Christian rights campaigners say there is massive support for proposals to allow anti-gay workers to avoid serving gays and lesbians.

Speaking to PinkNews.co.uk, Andrea Minichiello-Williams of the Christian Legal Centre said her group was surprised by the Equality and Human Rights Commission’s announcement backing “compromises” and “reasonable accommodations” in cases where Christian registrars and counsellors have refused to serve gay couples.

The EHRC has applied to offer impartial advice in four religious rights cases set to come before the European Court of Human Rights. Two involve workers who were sacked or discplined for refusing to serve gay people.

Ms Minichiello-Williams said: “It does seem to be a U-turn. We hope it is. We’ve got to wait and see if this turns out to be real.

“We hope for a respect for conscience. That’s true tolerance. In this country, we have seen a move towards intolerance and coercion.”

Ms Minichiello-Williams said she had been unable to find out exactly what ‘compromises’ the EHRC would like to see for religious workers.

But she said: “Where there are 18 registrars and two have a conscientious objection to carrying out civil partnerships, they should have their conscience respected.

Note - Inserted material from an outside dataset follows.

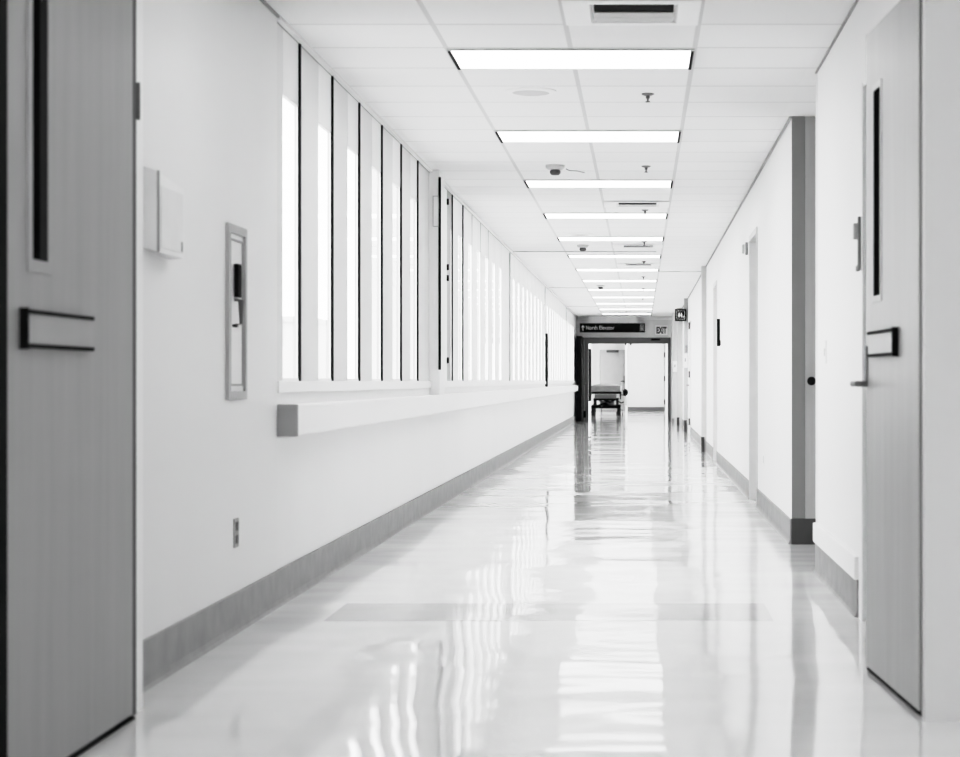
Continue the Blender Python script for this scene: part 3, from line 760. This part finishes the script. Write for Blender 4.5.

“In terms of a counsellor who doesn’t want to treat two men, he simply wouldn’t be given that sort of case.

“Where there is a magistrate who believes children should have a mother and a father, he should be rostered off cases [involving gay or lesbian adoption].

“These are not difficult things to do in a world which respects conscience.”

She added that the proposals have “absolutely massive support” in Britain.

When asked whether racist workers should, for example, be permitted to avoid serving black people or mixed-race couples, she said: “Race is totally different from sexual orientation practice, homosexual practice.

“What they [Christians] find difficult is to be involved in things they find sinful.

“It’s very different, it is about behaviour, not the person.”

Announcing the move earlier this month, EHRC legal director John Wadham said that compromises could avoid lengthy and costly court cases and be similar to laws for disabled people.

He said: “The idea of making reasonable adjustments to accommodate a person’s needs has served disability discrimination law well for decades. It seems reasonable that a similar concept could be adopted to allow someone to manifest their religious beliefs.”

Gay rights groups have strongly criticised the proposals. Stonewall said it was “deeply disturbed” by the apparent U-turn, while Peter Tatchell called it “shocking” and “utterly appalling”.